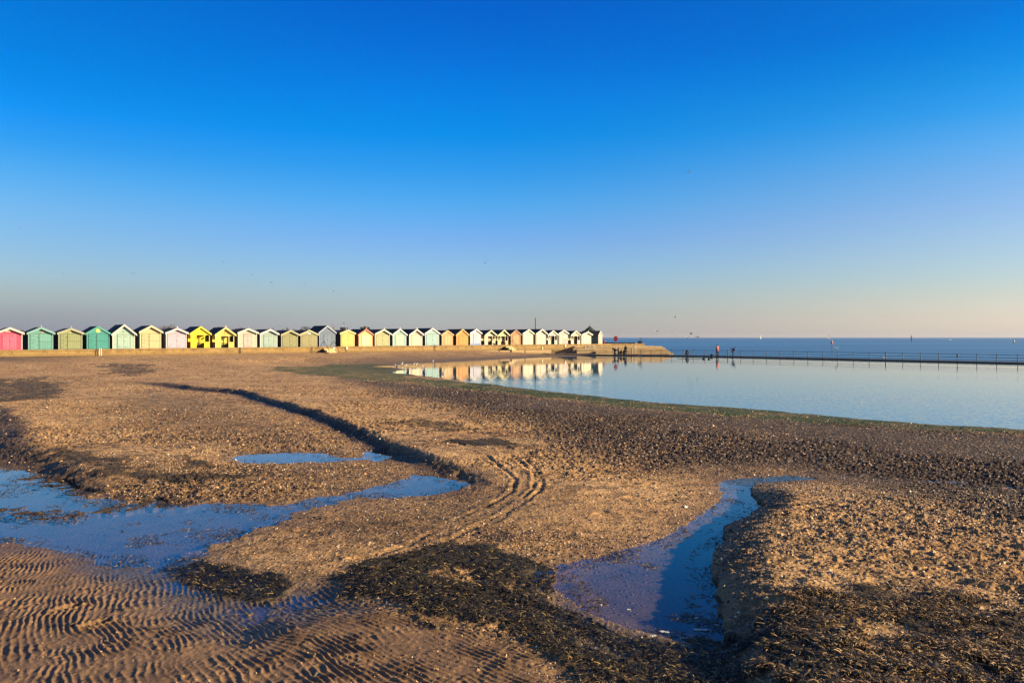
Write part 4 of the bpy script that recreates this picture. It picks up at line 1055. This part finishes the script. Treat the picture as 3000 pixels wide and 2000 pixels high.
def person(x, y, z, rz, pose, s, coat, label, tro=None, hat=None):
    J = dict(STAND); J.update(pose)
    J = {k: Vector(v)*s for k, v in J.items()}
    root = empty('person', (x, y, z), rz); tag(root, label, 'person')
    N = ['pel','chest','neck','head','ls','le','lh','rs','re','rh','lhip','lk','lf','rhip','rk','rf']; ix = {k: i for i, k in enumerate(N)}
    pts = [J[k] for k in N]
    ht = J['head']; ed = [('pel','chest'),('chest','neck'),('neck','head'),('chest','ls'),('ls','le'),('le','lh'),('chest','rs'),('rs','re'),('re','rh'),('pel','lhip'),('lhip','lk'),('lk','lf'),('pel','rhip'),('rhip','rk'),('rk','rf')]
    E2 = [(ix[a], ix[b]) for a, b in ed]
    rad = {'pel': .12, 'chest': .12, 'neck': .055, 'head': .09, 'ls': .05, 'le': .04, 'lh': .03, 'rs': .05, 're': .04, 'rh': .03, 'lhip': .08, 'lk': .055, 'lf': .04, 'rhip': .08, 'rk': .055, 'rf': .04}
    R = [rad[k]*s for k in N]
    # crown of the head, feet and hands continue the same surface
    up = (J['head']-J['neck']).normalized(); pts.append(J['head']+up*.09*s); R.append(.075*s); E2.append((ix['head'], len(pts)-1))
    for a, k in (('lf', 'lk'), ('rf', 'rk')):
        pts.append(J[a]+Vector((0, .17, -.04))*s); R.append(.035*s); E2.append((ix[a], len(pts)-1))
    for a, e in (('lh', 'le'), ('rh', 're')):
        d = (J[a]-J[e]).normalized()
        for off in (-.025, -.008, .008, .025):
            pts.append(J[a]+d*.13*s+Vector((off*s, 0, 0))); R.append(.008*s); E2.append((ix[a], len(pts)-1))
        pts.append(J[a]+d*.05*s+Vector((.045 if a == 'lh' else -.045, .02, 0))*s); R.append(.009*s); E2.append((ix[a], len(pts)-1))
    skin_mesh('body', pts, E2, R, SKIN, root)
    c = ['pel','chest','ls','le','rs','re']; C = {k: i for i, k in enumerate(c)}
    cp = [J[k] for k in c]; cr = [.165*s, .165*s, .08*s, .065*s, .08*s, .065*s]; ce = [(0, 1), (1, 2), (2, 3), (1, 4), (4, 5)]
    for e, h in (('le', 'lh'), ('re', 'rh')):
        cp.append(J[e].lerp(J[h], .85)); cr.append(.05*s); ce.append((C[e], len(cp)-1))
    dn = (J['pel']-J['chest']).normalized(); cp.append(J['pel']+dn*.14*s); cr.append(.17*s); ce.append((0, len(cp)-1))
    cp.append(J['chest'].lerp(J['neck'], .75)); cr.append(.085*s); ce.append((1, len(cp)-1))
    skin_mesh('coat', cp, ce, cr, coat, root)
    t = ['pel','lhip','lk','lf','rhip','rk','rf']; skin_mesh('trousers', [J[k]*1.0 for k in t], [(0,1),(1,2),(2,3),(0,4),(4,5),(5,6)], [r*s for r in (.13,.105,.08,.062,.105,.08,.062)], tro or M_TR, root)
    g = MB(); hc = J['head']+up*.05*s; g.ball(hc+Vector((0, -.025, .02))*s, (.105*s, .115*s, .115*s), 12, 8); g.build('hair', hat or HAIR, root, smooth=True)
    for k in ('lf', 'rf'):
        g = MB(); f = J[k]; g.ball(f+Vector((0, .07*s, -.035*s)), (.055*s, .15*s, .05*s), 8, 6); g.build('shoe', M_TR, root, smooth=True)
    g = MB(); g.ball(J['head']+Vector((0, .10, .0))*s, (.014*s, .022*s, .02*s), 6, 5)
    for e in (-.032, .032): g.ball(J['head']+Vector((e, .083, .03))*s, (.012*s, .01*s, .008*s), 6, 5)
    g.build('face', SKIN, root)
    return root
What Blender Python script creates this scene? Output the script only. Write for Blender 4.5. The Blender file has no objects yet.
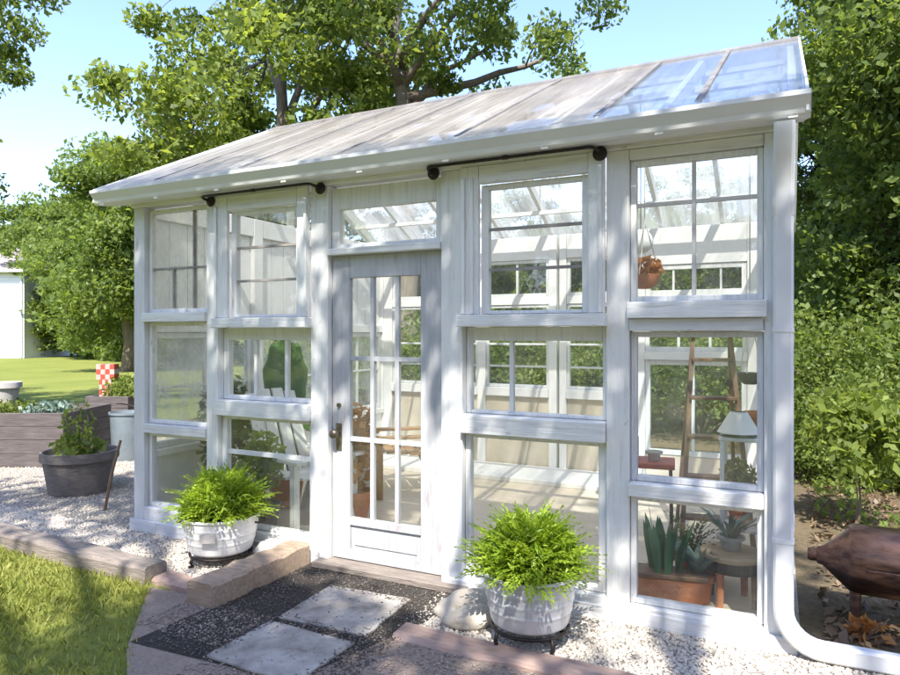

DIRECTIVE ▸ Take every line above carrying "Write" and return it.

EXERCISE RESULT ▸
Write part 4 of the bpy script that recreates this picture. It picks up at line 1055. This part finishes the script. Treat the picture as 3000 pixels wide and 2000 pixels high.
What Blender Python script creates this scene? Output the script only. Write for Blender 4.5. The Blender file has no objects yet.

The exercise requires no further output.